“No Benefits” letting bans ruled unlawful by the court

A judge has ruled that landlords cannot reject tenancy applications because the applicant is on Housing Benefit (or Universal Credit). Why is this decision so important? Well, in January 2020 a YouGov survey for the charity Shelter found that an astonishing 63% of private landlords either operate an outright ban on letting to tenants receiving housing benefit or say they prefer not to let to this group. The judge’s ruling of indirect discrimination is due to the fact that women and those with disabilities are disproportionately more likely to be in receipt of housing benefit and therefore disproportionately affected by “No DSS” or “No benefit claimants” bans.

It should be noted here that the DSS has not existed for several years and that over half of families in the UK receive some type of state support, such as State Pension or Child Benefit ; but this is being picky. The discrimination in this case is undoubtedly aimed at Housing Benefit recipients or Universal Credit claimants receiving the housing element.

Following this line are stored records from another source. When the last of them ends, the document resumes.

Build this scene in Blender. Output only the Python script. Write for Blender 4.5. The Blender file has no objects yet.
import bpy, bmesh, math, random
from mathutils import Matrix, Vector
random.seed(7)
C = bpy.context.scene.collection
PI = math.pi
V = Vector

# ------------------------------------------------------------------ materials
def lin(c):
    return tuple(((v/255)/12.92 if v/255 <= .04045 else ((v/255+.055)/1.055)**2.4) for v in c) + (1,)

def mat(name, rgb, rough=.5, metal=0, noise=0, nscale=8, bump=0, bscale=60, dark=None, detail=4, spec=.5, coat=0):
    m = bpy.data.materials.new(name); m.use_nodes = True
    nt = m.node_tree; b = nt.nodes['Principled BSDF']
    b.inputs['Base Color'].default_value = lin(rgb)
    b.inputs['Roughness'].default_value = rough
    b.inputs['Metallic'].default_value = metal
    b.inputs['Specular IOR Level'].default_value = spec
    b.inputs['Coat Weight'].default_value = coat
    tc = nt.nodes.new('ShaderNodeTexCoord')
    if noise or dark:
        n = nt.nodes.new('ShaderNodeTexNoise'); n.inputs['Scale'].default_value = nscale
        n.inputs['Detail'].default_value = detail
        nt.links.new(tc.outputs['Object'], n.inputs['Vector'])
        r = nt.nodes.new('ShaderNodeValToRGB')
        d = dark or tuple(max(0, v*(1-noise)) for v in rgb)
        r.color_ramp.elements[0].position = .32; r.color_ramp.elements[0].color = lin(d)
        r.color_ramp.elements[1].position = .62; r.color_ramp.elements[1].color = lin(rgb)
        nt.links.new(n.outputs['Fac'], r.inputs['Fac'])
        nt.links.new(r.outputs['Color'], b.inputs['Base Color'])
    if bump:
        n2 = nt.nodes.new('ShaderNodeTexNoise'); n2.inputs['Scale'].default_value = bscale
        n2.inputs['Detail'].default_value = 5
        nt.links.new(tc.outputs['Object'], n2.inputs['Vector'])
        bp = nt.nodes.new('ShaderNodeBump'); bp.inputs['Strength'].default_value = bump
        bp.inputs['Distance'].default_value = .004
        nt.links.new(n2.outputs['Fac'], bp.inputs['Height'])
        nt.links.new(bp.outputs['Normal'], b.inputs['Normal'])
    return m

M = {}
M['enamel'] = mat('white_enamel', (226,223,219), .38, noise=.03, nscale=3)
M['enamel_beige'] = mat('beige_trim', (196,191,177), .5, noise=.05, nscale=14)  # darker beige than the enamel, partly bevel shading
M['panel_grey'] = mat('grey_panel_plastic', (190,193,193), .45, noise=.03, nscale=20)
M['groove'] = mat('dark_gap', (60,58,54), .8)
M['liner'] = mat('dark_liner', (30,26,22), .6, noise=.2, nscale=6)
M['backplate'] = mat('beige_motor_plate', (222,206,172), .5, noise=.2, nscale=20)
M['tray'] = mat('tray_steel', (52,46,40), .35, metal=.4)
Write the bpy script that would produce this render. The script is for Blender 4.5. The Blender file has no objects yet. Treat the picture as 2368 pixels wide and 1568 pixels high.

The legal team at Shelter always believed the ban was unlawful, but previous cases had always been settled out of court, before a judge could make a formal ruling … until now.

The July case involved a single working mother of two who lived with a disability. She had rented privately for 10 years and always paid her rent in full and on time. When her landlord served her with a Section 21 ‘no-fault’ eviction notice, she needed to find a new home at short notice.

Section 21 of the Housing Act 1988 enables private landlords to repossess their properties from assured shorthold tenants without having to establish fault on the part of the tenant. It is sometimes referred to as the ‘no-fault’ ground for eviction. In September 2019 the government published a consultation paper to abolish Section 21 evictions. But I digress.

In this case, the tenant found another suitable, affordable property and applied to rent it, but the letting agents refused to consider her application – explaining that ‘for years’ they had ‘a policy of not accepting housing benefit tenants’ despite the fact that she had good references from former landlords, was able to pay a deposit and up to six months’ rent in advance  and even had a guarantor.

As a result, the family were left homeless and turned to Shelter for help.  

District Judge Victoria Mark ruled that landlords and letting agents who reject tenancy applications because the applicant is in receipt of housing benefit were “unlawfully discriminating on the grounds of sex and disability” and therefore contrary to sections 19 and 29 of the Equality Act 2010.

In practice the ruling will probably just drive the prejudice underground and other objections or excuses will be found to avoid renting to allegedly sub-prime tenants.